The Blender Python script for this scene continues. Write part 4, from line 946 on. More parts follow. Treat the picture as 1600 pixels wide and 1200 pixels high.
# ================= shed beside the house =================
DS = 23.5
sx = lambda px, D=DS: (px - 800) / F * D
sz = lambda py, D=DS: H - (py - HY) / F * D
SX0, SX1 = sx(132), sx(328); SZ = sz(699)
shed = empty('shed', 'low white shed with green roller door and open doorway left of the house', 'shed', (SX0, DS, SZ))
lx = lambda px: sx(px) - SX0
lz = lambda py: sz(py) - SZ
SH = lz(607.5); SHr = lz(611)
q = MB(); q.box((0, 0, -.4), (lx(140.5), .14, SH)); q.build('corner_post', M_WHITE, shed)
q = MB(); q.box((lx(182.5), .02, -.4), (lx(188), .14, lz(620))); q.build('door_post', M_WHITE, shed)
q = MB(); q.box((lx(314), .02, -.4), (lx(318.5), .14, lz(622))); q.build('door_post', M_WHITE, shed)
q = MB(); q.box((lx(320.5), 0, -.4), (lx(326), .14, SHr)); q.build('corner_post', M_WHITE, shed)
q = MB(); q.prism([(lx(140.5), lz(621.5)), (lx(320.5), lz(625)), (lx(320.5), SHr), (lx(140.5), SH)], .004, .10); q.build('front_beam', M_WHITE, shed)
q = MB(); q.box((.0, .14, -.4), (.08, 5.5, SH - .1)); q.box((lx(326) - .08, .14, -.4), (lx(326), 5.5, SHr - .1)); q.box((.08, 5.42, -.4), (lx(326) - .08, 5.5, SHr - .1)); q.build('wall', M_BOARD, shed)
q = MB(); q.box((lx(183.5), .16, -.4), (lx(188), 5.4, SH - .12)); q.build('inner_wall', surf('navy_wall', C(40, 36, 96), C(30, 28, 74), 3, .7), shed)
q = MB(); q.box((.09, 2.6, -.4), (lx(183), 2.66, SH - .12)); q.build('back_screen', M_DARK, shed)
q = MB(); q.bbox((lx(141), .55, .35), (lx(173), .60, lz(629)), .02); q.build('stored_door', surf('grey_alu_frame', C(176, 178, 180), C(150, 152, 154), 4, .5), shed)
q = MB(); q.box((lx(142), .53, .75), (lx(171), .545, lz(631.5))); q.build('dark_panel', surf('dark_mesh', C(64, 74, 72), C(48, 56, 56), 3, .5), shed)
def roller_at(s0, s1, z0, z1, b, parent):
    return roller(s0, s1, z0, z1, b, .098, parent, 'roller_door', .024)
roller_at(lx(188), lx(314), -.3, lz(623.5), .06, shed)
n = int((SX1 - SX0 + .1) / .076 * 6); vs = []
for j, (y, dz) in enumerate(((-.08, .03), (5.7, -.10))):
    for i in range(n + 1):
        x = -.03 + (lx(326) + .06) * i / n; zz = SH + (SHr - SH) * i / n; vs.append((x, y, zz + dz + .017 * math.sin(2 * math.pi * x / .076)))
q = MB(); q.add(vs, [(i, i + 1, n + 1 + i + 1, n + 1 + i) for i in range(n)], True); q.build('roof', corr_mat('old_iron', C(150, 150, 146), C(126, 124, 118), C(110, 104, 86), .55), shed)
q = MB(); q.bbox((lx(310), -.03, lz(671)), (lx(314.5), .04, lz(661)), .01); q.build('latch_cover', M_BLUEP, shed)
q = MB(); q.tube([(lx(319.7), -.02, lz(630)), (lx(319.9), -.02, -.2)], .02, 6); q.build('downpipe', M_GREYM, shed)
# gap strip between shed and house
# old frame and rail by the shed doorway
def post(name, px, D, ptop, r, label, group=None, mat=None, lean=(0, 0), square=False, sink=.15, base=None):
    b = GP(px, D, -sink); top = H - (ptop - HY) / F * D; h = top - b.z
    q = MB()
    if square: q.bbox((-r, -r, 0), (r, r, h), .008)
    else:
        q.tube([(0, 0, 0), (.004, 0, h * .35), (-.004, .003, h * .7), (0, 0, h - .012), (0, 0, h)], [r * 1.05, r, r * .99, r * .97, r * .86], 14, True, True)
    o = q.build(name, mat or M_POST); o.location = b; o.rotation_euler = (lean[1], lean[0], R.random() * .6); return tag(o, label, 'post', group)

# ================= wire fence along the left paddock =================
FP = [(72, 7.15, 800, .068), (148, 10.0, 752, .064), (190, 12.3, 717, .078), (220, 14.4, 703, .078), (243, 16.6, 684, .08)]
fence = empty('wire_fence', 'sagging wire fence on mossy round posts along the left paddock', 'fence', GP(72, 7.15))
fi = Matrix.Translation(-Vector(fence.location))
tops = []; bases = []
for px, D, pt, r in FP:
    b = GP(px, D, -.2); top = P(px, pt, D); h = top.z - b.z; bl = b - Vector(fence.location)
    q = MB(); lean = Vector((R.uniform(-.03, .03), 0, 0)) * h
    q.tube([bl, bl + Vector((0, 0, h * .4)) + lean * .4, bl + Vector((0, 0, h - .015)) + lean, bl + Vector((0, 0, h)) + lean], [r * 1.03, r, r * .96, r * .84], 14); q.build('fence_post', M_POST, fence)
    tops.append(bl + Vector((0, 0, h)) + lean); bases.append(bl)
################
Work required
Copy out the material above in its entirety. Every detail must match.

Exercise result
The Blender Python script for this scene continues. Write part 4, from line 946 on. More parts follow. Treat the picture as 1600 pixels wide and 1200 pixels high.
# ================= shed beside the house =================
DS = 23.5
sx = lambda px, D=DS: (px - 800) / F * D
sz = lambda py, D=DS: H - (py - HY) / F * D
SX0, SX1 = sx(132), sx(328); SZ = sz(699)
shed = empty('shed', 'low white shed with green roller door and open doorway left of the house', 'shed', (SX0, DS, SZ))
lx = lambda px: sx(px) - SX0
lz = lambda py: sz(py) - SZ
SH = lz(607.5); SHr = lz(611)
q = MB(); q.box((0, 0, -.4), (lx(140.5), .14, SH)); q.build('corner_post', M_WHITE, shed)
q = MB(); q.box((lx(182.5), .02, -.4), (lx(188), .14, lz(620))); q.build('door_post', M_WHITE, shed)
q = MB(); q.box((lx(314), .02, -.4), (lx(318.5), .14, lz(622))); q.build('door_post', M_WHITE, shed)
q = MB(); q.box((lx(320.5), 0, -.4), (lx(326), .14, SHr)); q.build('corner_post', M_WHITE, shed)
q = MB(); q.prism([(lx(140.5), lz(621.5)), (lx(320.5), lz(625)), (lx(320.5), SHr), (lx(140.5), SH)], .004, .10); q.build('front_beam', M_WHITE, shed)
q = MB(); q.box((.0, .14, -.4), (.08, 5.5, SH - .1)); q.box((lx(326) - .08, .14, -.4), (lx(326), 5.5, SHr - .1)); q.box((.08, 5.42, -.4), (lx(326) - .08, 5.5, SHr - .1)); q.build('wall', M_BOARD, shed)
q = MB(); q.box((lx(183.5), .16, -.4), (lx(188), 5.4, SH - .12)); q.build('inner_wall', surf('navy_wall', C(40, 36, 96), C(30, 28, 74), 3, .7), shed)
q = MB(); q.box((.09, 2.6, -.4), (lx(183), 2.66, SH - .12)); q.build('back_screen', M_DARK, shed)
q = MB(); q.bbox((lx(141), .55, .35), (lx(173), .60, lz(629)), .02); q.build('stored_door', surf('grey_alu_frame', C(176, 178, 180), C(150, 152, 154), 4, .5), shed)
q = MB(); q.box((lx(142), .53, .75), (lx(171), .545, lz(631.5))); q.build('dark_panel', surf('dark_mesh', C(64, 74, 72), C(48, 56, 56), 3, .5), shed)
def roller_at(s0, s1, z0, z1, b, parent):
    return roller(s0, s1, z0, z1, b, .098, parent, 'roller_door', .024)
roller_at(lx(188), lx(314), -.3, lz(623.5), .06, shed)
n = int((SX1 - SX0 + .1) / .076 * 6); vs = []
for j, (y, dz) in enumerate(((-.08, .03), (5.7, -.10))):
    for i in range(n + 1):
        x = -.03 + (lx(326) + .06) * i / n; zz = SH + (SHr - SH) * i / n; vs.append((x, y, zz + dz + .017 * math.sin(2 * math.pi * x / .076)))
q = MB(); q.add(vs, [(i, i + 1, n + 1 + i + 1, n + 1 + i) for i in range(n)], True); q.build('roof', corr_mat('old_iron', C(150, 150, 146), C(126, 124, 118), C(110, 104, 86), .55), shed)
q = MB(); q.bbox((lx(310), -.03, lz(671)), (lx(314.5), .04, lz(661)), .01); q.build('latch_cover', M_BLUEP, shed)
q = MB(); q.tube([(lx(319.7), -.02, lz(630)), (lx(319.9), -.02, -.2)], .02, 6); q.build('downpipe', M_GREYM, shed)
# gap strip between shed and house
# old frame and rail by the shed doorway
def post(name, px, D, ptop, r, label, group=None, mat=None, lean=(0, 0), square=False, sink=.15, base=None):
    b = GP(px, D, -sink); top = H - (ptop - HY) / F * D; h = top - b.z
    q = MB()
    if square: q.bbox((-r, -r, 0), (r, r, h), .008)
    else:
        q.tube([(0, 0, 0), (.004, 0, h * .35), (-.004, .003, h * .7), (0, 0, h - .012), (0, 0, h)], [r * 1.05, r, r * .99, r * .97, r * .86], 14, True, True)
    o = q.build(name, mat or M_POST); o.location = b; o.rotation_euler = (lean[1], lean[0], R.random() * .6); return tag(o, label, 'post', group)

# ================= wire fence along the left paddock =================
FP = [(72, 7.15, 800, .068), (148, 10.0, 752, .064), (190, 12.3, 717, .078), (220, 14.4, 703, .078), (243, 16.6, 684, .08)]
fence = empty('wire_fence', 'sagging wire fence on mossy round posts along the left paddock', 'fence', GP(72, 7.15))
fi = Matrix.Translation(-Vector(fence.location))
tops = []; bases = []
for px, D, pt, r in FP:
    b = GP(px, D, -.2); top = P(px, pt, D); h = top.z - b.z; bl = b - Vector(fence.location)
    q = MB(); lean = Vector((R.uniform(-.03, .03), 0, 0)) * h
    q.tube([bl, bl + Vector((0, 0, h * .4)) + lean * .4, bl + Vector((0, 0, h - .015)) + lean, bl + Vector((0, 0, h)) + lean], [r * 1.03, r, r * .96, r * .84], 14); q.build('fence_post', M_POST, fence)
    tops.append(bl + Vector((0, 0, h)) + lean); bases.append(bl)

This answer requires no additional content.